— Start —

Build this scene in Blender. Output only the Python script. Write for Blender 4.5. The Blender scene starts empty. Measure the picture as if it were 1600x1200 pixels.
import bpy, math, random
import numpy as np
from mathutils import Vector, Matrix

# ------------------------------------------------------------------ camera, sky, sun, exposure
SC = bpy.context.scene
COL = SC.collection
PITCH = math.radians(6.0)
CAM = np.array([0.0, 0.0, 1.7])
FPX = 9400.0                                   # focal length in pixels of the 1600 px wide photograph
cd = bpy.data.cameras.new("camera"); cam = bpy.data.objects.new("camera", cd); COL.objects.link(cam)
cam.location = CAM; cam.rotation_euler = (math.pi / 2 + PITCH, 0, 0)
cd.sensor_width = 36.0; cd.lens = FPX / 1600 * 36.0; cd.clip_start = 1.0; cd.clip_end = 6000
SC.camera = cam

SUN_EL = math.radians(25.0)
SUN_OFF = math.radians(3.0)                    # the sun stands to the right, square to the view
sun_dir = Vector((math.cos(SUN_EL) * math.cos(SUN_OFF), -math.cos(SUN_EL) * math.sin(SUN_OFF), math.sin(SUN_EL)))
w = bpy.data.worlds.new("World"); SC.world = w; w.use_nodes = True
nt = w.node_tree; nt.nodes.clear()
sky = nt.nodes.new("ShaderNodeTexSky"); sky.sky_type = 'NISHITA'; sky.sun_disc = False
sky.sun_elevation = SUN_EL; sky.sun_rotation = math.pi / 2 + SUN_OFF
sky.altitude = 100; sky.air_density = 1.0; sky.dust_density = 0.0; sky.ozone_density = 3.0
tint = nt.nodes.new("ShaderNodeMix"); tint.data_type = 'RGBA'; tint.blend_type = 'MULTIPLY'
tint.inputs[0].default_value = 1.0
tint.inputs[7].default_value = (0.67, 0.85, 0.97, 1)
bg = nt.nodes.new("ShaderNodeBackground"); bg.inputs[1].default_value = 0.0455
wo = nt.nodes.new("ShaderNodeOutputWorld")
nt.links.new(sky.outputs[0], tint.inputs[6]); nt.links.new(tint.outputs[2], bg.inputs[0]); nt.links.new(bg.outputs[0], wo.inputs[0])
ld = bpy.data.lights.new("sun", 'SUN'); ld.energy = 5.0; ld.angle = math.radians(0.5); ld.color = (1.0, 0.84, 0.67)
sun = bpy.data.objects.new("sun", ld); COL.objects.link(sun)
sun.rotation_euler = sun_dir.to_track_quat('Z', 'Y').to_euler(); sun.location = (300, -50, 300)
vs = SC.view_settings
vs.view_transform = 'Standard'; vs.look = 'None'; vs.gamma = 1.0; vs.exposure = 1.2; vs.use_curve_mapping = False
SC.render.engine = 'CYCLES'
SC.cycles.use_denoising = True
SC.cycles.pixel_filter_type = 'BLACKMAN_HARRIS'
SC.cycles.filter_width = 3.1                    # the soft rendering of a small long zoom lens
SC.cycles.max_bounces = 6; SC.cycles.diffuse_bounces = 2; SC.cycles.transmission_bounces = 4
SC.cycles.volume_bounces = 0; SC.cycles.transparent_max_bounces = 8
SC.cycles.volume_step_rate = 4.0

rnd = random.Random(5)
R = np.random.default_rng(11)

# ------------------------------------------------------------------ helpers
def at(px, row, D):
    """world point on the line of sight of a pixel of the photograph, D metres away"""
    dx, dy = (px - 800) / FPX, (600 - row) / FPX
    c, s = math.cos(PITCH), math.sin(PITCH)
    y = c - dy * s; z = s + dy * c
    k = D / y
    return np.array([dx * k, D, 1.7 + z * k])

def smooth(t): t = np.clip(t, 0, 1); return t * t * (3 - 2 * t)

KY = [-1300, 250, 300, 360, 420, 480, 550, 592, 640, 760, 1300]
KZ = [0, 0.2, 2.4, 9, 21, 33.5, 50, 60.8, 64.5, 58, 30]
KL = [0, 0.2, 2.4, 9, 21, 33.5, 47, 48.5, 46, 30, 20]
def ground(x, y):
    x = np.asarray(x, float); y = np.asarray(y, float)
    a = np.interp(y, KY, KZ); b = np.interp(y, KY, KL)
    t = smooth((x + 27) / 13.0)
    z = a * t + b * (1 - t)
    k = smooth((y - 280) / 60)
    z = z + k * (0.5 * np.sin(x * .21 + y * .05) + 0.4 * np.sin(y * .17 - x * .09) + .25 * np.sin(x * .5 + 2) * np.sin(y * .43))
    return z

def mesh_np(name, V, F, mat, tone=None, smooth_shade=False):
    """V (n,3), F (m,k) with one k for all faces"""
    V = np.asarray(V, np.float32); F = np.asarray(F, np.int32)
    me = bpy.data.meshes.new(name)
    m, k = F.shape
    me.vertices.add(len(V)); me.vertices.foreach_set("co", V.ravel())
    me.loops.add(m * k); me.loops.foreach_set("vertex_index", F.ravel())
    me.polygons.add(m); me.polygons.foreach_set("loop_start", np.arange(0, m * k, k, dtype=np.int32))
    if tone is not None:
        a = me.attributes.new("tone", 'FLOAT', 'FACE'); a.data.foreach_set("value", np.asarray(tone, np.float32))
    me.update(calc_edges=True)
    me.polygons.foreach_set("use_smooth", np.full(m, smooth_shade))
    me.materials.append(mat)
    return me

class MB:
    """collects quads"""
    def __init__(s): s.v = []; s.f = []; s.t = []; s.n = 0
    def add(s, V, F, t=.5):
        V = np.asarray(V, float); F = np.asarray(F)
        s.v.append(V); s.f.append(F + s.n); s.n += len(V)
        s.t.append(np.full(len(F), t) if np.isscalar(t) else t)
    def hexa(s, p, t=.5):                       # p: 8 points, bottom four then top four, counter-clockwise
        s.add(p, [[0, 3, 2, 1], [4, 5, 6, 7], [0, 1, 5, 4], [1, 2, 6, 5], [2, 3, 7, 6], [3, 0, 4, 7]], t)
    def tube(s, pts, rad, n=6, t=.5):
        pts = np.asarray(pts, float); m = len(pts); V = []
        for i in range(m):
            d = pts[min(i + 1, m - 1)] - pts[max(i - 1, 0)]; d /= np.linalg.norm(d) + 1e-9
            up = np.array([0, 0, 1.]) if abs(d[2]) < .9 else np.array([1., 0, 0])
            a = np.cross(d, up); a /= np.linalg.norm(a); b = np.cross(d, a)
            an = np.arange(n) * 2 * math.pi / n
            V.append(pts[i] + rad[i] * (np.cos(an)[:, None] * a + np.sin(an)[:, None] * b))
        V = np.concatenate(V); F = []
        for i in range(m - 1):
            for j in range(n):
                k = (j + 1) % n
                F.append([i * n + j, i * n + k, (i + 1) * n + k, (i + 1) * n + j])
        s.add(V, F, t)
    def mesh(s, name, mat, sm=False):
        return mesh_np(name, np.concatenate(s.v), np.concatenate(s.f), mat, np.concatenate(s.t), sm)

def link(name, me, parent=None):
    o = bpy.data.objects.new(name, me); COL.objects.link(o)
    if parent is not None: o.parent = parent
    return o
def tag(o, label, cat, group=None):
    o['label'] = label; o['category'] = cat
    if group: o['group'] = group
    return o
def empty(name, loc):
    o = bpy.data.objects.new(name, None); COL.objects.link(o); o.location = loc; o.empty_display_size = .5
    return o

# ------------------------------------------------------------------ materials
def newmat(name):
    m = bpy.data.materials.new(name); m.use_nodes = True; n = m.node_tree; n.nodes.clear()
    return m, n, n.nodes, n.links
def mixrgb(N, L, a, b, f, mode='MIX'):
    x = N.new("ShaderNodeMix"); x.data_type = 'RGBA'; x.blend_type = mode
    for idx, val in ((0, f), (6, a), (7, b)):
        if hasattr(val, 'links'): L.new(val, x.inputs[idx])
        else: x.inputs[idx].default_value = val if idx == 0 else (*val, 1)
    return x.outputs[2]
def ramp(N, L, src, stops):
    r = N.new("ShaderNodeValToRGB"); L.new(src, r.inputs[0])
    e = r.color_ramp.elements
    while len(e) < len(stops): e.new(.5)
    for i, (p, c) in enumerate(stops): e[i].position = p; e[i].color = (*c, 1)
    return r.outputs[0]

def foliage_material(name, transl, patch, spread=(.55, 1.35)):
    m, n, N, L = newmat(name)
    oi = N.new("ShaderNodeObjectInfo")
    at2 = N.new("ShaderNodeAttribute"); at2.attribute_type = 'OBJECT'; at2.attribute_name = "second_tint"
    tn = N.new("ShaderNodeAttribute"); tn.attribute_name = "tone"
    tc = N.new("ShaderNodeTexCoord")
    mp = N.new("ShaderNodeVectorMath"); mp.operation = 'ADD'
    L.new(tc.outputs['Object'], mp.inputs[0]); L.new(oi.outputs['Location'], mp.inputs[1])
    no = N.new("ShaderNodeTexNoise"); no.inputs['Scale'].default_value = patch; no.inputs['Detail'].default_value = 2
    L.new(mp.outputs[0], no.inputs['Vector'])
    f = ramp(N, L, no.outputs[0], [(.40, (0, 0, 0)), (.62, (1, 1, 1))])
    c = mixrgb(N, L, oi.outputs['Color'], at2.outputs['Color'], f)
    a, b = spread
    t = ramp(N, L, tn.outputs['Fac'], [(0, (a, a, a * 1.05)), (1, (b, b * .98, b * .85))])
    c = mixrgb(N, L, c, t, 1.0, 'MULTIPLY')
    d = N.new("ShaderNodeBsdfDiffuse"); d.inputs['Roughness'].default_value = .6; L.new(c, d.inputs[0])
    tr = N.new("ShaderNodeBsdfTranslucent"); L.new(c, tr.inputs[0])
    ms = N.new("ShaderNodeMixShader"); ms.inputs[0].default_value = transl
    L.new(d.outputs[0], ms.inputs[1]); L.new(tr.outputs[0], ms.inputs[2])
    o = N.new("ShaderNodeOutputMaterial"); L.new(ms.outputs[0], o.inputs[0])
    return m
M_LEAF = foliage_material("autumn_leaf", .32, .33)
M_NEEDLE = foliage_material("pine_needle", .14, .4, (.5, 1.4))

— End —

■ **AIM OF THE TASK**
Starting at the top of the data above, repeat every line exactly until the line containing "from mathutils import Vector, Matrix" has been given, then stop.

■ **SOLVED PROBLEM**
Build this scene in Blender. Output only the Python script. Write for Blender 4.5. The Blender scene starts empty. Measure the picture as if it were 1600x1200 pixels.
import bpy, math, random
import numpy as np
from mathutils import Vector, Matrix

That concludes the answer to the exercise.